The main point that Ed made is that situations like Lowe's, Aki's, JGP's, aren't going to happen in future. That's a bit of a "NZ" only problem, because those players need to reach such a high standard to be chosen by the All Blacks, were as a country like Ireland wants them a lot earlier like that. This is basically the 'ready in 3 years' concept Ireland relied on, versus the '5 years and they've left' concept' were that player is now ready to be chosen by the All Blacks (given a contract to play Super, ala SBW, and hopefully Manu).


The 'mercenary' thing that will take longer to expire, and which I was referring to, is the grandparents rule. The new kids coming through now aren't going to have as many gp born overseas, so the amount of players that can leave with a prospect of International rugby offer are going to drop dramatically at some point. All these kiwi fellas playing for a PI, is going to stop sadly.


The new era problem that will replace those old concerns is now French and Japanese clubs (doing the same as NRL teams have done for decades by) picking kids out of school. The problem here is not so much a national identity one, than it is a farm system where 9 in 10 players are left with nothing. A stunted education and no support in a foreign country (well they'll get kicked out of those countries were they don't in Australia).

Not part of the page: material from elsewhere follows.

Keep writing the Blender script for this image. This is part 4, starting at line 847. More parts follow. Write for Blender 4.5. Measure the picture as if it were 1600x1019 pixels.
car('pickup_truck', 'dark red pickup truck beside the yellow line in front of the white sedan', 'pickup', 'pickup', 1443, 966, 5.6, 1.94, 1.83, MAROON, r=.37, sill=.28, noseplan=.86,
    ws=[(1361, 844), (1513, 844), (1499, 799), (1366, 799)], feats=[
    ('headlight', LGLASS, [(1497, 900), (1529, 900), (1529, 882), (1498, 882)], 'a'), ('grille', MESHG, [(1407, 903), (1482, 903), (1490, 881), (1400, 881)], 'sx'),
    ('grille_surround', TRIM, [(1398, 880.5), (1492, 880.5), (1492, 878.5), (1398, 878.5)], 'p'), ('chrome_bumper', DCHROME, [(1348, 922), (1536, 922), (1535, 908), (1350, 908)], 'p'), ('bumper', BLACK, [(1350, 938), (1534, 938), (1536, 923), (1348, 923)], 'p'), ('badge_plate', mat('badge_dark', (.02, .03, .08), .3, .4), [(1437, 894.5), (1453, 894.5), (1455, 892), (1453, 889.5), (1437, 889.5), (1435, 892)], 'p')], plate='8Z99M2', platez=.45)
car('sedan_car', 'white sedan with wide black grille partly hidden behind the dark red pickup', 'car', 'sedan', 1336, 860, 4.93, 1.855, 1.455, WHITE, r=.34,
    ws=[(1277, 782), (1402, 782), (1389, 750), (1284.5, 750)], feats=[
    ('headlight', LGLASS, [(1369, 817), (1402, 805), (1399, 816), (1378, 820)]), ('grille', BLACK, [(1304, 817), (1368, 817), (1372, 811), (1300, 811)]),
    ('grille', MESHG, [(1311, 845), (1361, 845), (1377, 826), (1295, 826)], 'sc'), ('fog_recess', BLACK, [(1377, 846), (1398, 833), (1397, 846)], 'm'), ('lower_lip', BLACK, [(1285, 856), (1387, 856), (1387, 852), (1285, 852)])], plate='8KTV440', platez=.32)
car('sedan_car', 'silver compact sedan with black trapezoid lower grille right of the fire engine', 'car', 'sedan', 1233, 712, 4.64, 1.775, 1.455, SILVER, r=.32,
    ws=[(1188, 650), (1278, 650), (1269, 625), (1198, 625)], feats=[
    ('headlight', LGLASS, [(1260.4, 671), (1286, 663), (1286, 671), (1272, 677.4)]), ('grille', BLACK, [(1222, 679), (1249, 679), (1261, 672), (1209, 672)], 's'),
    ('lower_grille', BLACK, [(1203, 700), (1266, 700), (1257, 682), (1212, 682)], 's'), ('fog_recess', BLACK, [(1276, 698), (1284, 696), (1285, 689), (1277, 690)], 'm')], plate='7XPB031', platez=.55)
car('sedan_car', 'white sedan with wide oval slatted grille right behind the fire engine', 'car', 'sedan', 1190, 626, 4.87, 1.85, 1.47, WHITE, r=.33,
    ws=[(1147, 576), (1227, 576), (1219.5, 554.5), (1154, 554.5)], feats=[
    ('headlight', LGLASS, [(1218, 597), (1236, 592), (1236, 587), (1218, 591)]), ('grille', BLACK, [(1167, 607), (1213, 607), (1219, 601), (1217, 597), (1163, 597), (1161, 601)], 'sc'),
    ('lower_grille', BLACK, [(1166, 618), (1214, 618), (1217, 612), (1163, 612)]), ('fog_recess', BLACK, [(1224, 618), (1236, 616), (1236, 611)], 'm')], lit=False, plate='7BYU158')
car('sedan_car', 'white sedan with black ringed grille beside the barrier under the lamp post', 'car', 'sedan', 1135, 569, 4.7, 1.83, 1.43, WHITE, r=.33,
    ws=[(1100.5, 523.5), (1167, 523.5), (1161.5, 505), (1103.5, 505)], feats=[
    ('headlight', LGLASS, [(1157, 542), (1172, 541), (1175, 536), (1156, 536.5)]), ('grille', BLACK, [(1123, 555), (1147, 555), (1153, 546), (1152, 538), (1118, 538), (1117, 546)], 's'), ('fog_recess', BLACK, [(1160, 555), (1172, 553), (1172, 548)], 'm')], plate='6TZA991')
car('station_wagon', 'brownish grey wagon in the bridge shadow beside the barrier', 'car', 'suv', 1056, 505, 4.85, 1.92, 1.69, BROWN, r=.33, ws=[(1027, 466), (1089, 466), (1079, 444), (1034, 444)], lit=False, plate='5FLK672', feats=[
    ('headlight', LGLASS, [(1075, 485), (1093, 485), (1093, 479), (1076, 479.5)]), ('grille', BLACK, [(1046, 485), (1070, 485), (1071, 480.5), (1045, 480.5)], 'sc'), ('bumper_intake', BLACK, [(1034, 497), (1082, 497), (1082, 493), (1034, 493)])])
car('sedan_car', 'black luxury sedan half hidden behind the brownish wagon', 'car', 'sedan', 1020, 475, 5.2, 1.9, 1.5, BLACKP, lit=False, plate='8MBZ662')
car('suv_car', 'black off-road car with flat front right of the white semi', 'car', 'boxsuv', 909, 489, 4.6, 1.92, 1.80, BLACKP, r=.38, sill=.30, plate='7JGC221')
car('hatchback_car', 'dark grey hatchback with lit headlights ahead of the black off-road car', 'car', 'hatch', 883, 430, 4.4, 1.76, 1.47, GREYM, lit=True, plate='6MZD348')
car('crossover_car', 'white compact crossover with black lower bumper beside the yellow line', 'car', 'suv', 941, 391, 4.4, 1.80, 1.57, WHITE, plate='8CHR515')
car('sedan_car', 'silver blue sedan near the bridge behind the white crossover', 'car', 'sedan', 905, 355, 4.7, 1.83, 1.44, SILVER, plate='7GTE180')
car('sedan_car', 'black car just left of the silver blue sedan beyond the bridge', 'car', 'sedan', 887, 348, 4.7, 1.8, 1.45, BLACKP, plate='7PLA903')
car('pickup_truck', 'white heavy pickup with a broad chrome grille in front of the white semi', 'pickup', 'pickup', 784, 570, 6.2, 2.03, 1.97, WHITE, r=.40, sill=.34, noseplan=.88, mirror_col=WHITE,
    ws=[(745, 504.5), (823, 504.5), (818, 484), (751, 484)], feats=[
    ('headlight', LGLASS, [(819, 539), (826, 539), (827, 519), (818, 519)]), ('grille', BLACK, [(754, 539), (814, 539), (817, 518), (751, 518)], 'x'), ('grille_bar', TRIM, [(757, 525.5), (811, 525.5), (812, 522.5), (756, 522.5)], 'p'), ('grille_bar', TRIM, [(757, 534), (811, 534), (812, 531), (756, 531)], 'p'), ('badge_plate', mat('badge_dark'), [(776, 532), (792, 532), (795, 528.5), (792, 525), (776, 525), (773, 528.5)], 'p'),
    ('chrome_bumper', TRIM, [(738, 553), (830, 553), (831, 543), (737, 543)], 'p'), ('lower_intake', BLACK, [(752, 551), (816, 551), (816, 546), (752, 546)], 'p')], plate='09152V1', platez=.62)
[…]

It's the same sort of situation were NZ would be the big guy, but there weren't many downsides with it. The only one I can think was brought up but a poster on this site, I can't recall who it was, but he seemed to know a lot of kids coming from the Islands weren't really given the capability to fly back home during school xms holidays etc. That is probably something that should be fixed by the union. Otherwise getting someone like Fakatava over here for his last year of school definitely results in NZ being able to pick the cherries off the top but it also allows that player to develop and be able to represent Tonga and under age and possibly even later in his career. Where as a kid being taken from NZ is arguably going to be worse off in every respect other than perhaps money. Not going to develop as a person, not going to develop as a player as much, so I have a lotof sympathy for NZs case that I don't include them in that group but I certainly see where you're coming from and it encourages other countries to think they can do the same while not realising they're making a much worse experience/situation.